As much as I think about suicide i know that I would never do it. All that would do is cause problems in everyone elses lives. I know what I live for AND I know why I was put on this earth. I live for Love, which I have very little of. And I was put on this earth to take care of the people closest to me and to make them happy, neither of which seems to work right now. So I find myself looking for something else because I don't have love and people won't let me make them happy. Every thing just seems hopeless and yes I do know what is around that next corner, disapointment. I hate the fact that everything must be so complicated, why can't you just simply love some one and why can't everything just be so simple and clear.
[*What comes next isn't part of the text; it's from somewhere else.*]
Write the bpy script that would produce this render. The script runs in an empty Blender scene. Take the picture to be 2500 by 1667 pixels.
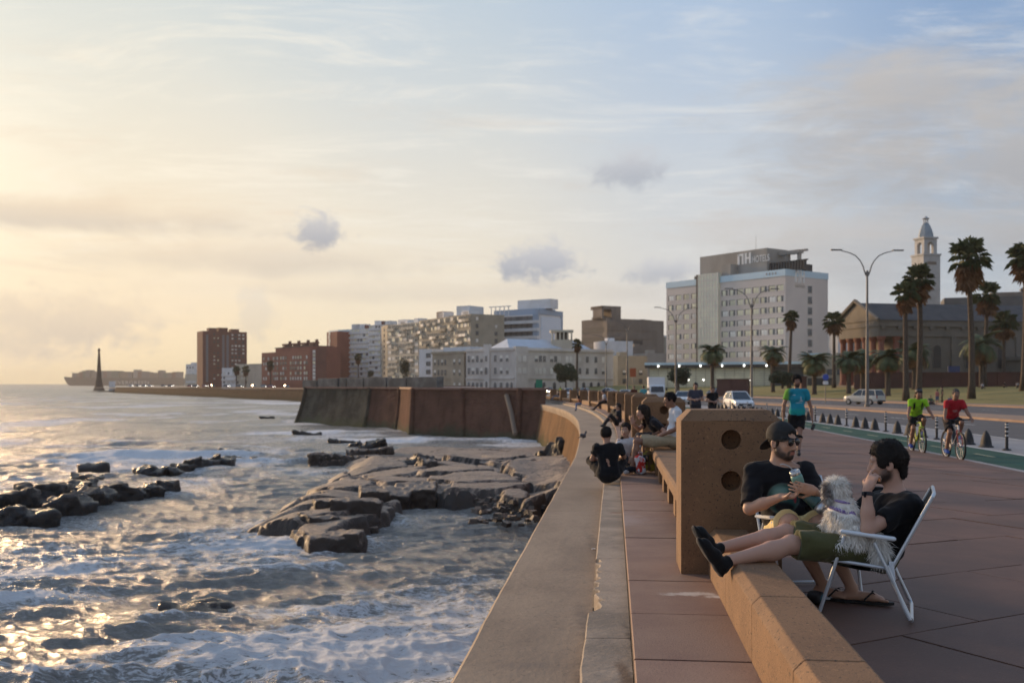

Maybe everything isn't as complicated as my fucked up little brain makes it out to be. Times like this I look at every thing that was once good and see it as nothing but a lie. Guess I'll just make the best of it and eat lotsa pills until things maybe get better.
And yes living well IS the best revenage!
I like that one
 
I see everything and everyone I can never have and everyday I live to try and get it. i live for my friends more than myself and i live because i am more and I know that there has to be more to life. Most of my friends don't even really know me and never will but I live to make sure I am always there for them no matter what happens to me.
 
Good question....because when you die, you look a mess. I dont know, I find that I ponder about this quite a bit. I think the best answer I have is Love. I know it is cheezy, but love is what gets me through anything.